GE Aviation plans to take on rival Pratt & Whitney’s market-leading PT6A with new engines in the 1,100-1,200 shaft horsepower and 1,800-2,000shp class, by developing a turboprop “centre of excellence” in Prague – the former Walter Aircraft Engines business it acquired in 2008.
The new family of “advanced turboprop” engines will be based on the architecture of its new H80 family, itself developed from Walter’s M601. The H80 will power the Nextant King Air G90XT, a re-engined version of the King Air C90 with a Garmin flightdeck, which enters service later this year, and is already installed in the Thrush 510G crop-spraying aircraft. The slightly lower-thrust H75 derivative is available as a retrofit in the Aircraft Industries Let L410 utility transport.

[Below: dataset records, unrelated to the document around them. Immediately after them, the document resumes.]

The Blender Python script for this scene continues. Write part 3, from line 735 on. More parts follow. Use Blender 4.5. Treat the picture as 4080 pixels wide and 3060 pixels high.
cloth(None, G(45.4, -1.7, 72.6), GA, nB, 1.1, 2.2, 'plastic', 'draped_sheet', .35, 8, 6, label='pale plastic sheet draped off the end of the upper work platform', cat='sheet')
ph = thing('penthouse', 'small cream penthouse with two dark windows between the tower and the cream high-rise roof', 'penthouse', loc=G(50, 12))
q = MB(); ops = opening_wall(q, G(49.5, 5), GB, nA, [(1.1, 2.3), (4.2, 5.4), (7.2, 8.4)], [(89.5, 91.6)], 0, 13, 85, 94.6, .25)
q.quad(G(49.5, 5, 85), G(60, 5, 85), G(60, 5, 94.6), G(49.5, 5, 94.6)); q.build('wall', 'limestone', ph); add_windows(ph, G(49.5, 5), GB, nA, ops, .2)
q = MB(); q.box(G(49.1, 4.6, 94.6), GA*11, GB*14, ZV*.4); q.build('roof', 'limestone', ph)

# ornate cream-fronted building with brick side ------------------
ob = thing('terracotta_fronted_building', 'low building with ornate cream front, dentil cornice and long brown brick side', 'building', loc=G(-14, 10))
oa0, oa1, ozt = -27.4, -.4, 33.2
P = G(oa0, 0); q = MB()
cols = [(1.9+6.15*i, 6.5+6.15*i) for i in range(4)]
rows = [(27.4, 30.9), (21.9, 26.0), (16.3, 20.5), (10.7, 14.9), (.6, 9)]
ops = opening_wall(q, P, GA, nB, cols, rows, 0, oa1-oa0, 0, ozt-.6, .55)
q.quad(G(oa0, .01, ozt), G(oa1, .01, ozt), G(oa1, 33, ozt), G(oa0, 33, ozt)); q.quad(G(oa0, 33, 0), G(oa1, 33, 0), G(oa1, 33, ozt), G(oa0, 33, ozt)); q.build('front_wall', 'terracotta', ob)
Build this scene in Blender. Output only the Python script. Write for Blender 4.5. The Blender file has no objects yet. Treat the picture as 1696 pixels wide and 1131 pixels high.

The US Federal Aviation Administration certificated the H75 and uprated H85 variants in April, GE announced yesterday.
GE has already made huge changes to the Walter business, which it relocated to new premises in Letnany, outside Prague, driving revenues from around $38 million at the time of acquisition to a forecast of $78 million in 2014. The company expects revenues to more than quadruple over the next six years to $300 million annually.
“When we acquired the company, most of the production was for MRO, with only 10 or 12 new engines a year. This year, we will do 80 to 90 engines,” says Milan Slapak, commercial director of GE’s Czech business. But GE has further ambitions. “We would like to grow in this segment,” he says. “We got into this to start competition with the PT6A.”
The three-member H80 family – comprising the 800shp H80 and two derivatives, the H75 and H85 – is based on the M601, but with significant changes, including the use of a corrosion-resitant titanium alloy compressor, and replacing bladed discs with blisks. There are some 700 M601s in service, the majority of them in the former Soviet Union, Africa and Latin America.
The H80 was the first GE engine to be developed outside the USA, and the first one to be certificated, in 2011, by the European Aviation Safety Agency, before the Federal Aviation Administration.
GE has put no timescale on when it expects to formally launch its new engines, but it is hoping to establish an engineering department near the Prague facility, employing up to 100.